__WHAT TO WORK ON__:
Can the data below be set down again exactly, line for line?
==== INFORMATION PROVIDED ====
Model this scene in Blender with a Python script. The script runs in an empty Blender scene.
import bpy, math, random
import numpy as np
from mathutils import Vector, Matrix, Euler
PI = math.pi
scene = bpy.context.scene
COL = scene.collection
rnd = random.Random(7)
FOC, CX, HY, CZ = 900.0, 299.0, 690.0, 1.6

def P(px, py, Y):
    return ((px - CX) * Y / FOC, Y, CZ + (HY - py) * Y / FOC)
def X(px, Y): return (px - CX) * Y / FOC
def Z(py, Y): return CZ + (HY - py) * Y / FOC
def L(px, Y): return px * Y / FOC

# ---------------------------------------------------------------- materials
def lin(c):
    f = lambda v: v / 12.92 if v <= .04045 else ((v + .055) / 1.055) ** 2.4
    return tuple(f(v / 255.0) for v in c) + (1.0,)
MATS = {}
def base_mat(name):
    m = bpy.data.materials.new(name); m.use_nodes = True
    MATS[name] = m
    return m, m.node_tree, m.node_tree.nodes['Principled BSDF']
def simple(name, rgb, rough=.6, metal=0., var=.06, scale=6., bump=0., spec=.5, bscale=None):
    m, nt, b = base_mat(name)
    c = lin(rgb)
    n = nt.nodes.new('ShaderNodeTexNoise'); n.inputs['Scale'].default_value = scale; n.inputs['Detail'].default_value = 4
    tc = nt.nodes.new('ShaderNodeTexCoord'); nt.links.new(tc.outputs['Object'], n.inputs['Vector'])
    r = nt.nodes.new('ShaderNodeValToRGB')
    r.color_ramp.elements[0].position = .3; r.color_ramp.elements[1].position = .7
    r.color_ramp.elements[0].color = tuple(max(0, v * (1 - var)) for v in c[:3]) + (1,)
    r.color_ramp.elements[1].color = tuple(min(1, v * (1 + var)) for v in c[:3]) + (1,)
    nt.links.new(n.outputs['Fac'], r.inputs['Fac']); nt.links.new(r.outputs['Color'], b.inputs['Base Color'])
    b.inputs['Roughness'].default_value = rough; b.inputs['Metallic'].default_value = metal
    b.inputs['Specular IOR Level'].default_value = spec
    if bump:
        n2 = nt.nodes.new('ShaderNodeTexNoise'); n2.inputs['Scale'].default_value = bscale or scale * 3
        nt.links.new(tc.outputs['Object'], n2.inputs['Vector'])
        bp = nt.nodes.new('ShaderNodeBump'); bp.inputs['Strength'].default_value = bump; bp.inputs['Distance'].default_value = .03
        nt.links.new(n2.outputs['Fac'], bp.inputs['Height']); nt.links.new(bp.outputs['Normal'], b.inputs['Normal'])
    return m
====
__RESULT__:
Model this scene in Blender with a Python script. The script runs in an empty Blender scene.
import bpy, math, random
import numpy as np
from mathutils import Vector, Matrix, Euler
PI = math.pi
scene = bpy.context.scene
COL = scene.collection
rnd = random.Random(7)
FOC, CX, HY, CZ = 900.0, 299.0, 690.0, 1.6

def P(px, py, Y):
    return ((px - CX) * Y / FOC, Y, CZ + (HY - py) * Y / FOC)
def X(px, Y): return (px - CX) * Y / FOC
def Z(py, Y): return CZ + (HY - py) * Y / FOC
def L(px, Y): return px * Y / FOC

# ---------------------------------------------------------------- materials
def lin(c):
    f = lambda v: v / 12.92 if v <= .04045 else ((v + .055) / 1.055) ** 2.4
    return tuple(f(v / 255.0) for v in c) + (1.0,)
MATS = {}
def base_mat(name):
    m = bpy.data.materials.new(name); m.use_nodes = True
    MATS[name] = m
    return m, m.node_tree, m.node_tree.nodes['Principled BSDF']
def simple(name, rgb, rough=.6, metal=0., var=.06, scale=6., bump=0., spec=.5, bscale=None):
    m, nt, b = base_mat(name)
    c = lin(rgb)
    n = nt.nodes.new('ShaderNodeTexNoise'); n.inputs['Scale'].default_value = scale; n.inputs['Detail'].default_value = 4
    tc = nt.nodes.new('ShaderNodeTexCoord'); nt.links.new(tc.outputs['Object'], n.inputs['Vector'])
    r = nt.nodes.new('ShaderNodeValToRGB')
    r.color_ramp.elements[0].position = .3; r.color_ramp.elements[1].position = .7
    r.color_ramp.elements[0].color = tuple(max(0, v * (1 - var)) for v in c[:3]) + (1,)
    r.color_ramp.elements[1].color = tuple(min(1, v * (1 + var)) for v in c[:3]) + (1,)
    nt.links.new(n.outputs['Fac'], r.inputs['Fac']); nt.links.new(r.outputs['Color'], b.inputs['Base Color'])
    b.inputs['Roughness'].default_value = rough; b.inputs['Metallic'].default_value = metal
    b.inputs['Specular IOR Level'].default_value = spec
    if bump:
        n2 = nt.nodes.new('ShaderNodeTexNoise'); n2.inputs['Scale'].default_value = bscale or scale * 3
        nt.links.new(tc.outputs['Object'], n2.inputs['Vector'])
        bp = nt.nodes.new('ShaderNodeBump'); bp.inputs['Strength'].default_value = bump; bp.inputs['Distance'].default_value = .03
        nt.links.new(n2.outputs['Fac'], bp.inputs['Height']); nt.links.new(bp.outputs['Normal'], b.inputs['Normal'])
    return m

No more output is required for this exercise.